The most important feature of objects [i.e. fixed form] is, by definition, their constancy with respect to certain cognitive actions. The concept of a process, on the contrary, represents an ongoing change.

‘A process is an actual or possible occurrence that consists of an integrated series of connected developments unfolding in programmatic coordination: an orchestrated series of occurrences that are systematically linked to one another either causally or functionally.

A process by its very nature passes on to the future a construction made of the materials of the past. All processes have a developmental, forward looking aspect. Each such process envisions some sector of the future and canalises it into regions of possibility more restrained in range than would otherwise, in theory, be available. The inherent futurition of process is an exfoliation of the real by successively actualising possibilities that are subsequently left behind as the process unfolds.
Processes develop over time: any particular process combines existence in the present with tentacles that reach into the past and the future. Just as there can be no instantaneous vibration or drought, so there is no instantaneous process. Moreover, processes will always involve a variety of subordinate process and events’ (Rescher 2000, pp.22-23).

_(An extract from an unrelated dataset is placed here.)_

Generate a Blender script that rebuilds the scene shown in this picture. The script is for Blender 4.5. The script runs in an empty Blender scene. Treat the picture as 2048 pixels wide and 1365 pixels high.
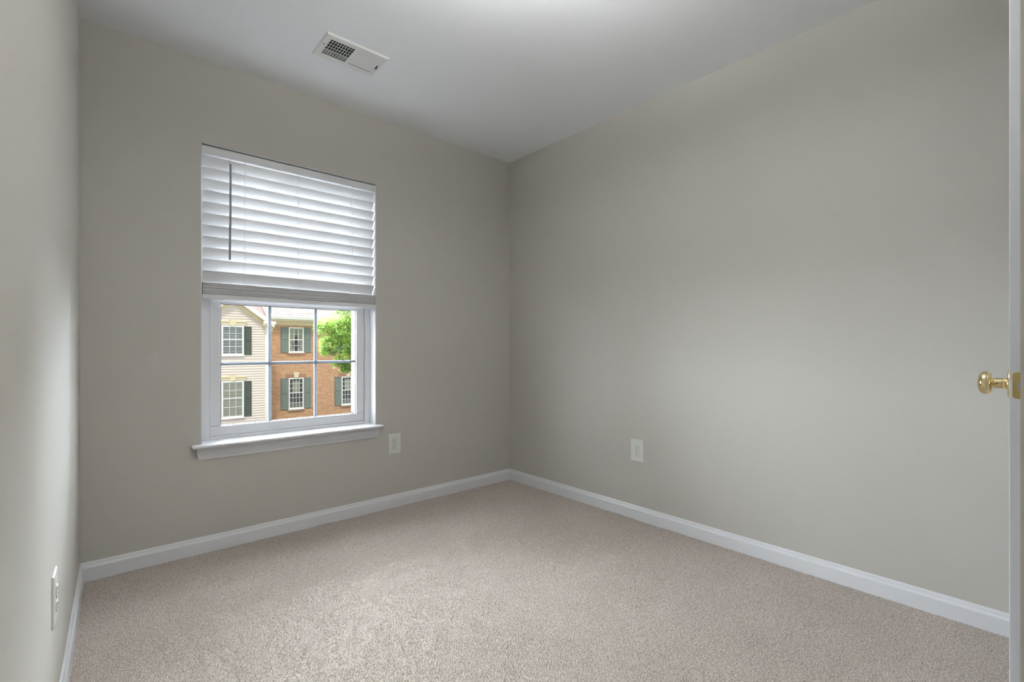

5_For a participation in this studio, knowledge (and preferably a certain degree of mastery) of multiple media, architectural construction/technique/technology and both theory and philosophy are recommended, and considered a basic set of tools. This preferably goes together with an open inquisitive mind, curiosity, a fearless experimental attitude (with a capacity to put yourself at risk somehow by leaving the usually trodden paths behind), and a will to use design and making as primary tools for enquiry.

6_A genuine dedication towards others, and a will to learn together are expected. This means that you will be asked to share the invaluable knowledge and (life-)experience you already acquired, and to generously put it at the disposal of everyone else involved in the studio.


The bottles in All the Sea ( Tania KOVATS 2012-14) seem insignificant at first, austere even. They resemble relics from a Victorian laboratory or, with their various shapes and sizes, a perfumery. Each contains simply water. It is soon clear that simply is an inadequate term. Kovats has assembled the collection from a global cast of contributors. In 365 bottles, there is water from across the planet’s latitude and longitude. The source locations are a poetic litany in themselves: the Mer d’Iroise, the Thracian, Laptev, Timor, Ionian, Savu, Molucca, Aral and Caspian seas. At times, cultural and historical references spring to mind (Bismarck, Sargasso, Galilee, South China). At other times, the intrigue is down to the obscurity involved (Chukchi, Visayan, King Haakon VII), at least to a viewer more familiar with the seas of north-west Europe. In the glass vessels there is nothing then but water, but Kovats invites us to examine this nothing and find in it a protean mass. There will be the microscopic ingredients and pollution unique to various parts of the world. There will be the associated mythology and folklore of each sampled place. There are also the stories behind who sent the samples, when, from where and how. When we follow the contexts, each bottle contains things which are immeasurable. And yet, they contain nothing more than seawater.